Data excerpt:
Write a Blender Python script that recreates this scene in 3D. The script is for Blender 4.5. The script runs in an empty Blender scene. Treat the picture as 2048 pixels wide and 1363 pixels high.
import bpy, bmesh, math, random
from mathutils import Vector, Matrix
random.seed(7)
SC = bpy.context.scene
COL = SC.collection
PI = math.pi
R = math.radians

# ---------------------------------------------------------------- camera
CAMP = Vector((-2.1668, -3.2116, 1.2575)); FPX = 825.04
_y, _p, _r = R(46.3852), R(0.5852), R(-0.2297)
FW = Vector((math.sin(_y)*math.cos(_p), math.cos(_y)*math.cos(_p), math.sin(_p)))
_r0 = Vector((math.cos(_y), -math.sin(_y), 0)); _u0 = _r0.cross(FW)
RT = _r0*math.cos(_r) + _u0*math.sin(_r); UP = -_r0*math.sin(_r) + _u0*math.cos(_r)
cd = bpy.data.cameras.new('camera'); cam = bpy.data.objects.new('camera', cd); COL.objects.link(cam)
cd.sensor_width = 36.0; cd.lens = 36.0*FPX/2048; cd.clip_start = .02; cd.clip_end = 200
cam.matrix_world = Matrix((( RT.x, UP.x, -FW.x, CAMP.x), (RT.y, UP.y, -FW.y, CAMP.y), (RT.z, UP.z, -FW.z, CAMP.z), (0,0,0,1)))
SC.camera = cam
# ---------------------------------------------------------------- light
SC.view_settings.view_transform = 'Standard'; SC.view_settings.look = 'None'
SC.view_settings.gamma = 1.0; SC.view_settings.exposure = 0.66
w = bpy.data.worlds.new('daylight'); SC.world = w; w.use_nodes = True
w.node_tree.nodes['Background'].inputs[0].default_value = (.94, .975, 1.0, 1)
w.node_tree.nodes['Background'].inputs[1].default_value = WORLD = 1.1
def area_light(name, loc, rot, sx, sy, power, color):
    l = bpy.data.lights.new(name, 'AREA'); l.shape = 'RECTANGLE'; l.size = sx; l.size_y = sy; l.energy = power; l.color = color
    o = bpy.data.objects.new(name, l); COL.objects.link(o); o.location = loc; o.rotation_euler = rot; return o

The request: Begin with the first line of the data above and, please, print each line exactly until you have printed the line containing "R = math.radians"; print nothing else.

Output below:
Write a Blender Python script that recreates this scene in 3D. The script is for Blender 4.5. The script runs in an empty Blender scene. Treat the picture as 2048 pixels wide and 1363 pixels high.
import bpy, bmesh, math, random
from mathutils import Vector, Matrix
random.seed(7)
SC = bpy.context.scene
COL = SC.collection
PI = math.pi
R = math.radians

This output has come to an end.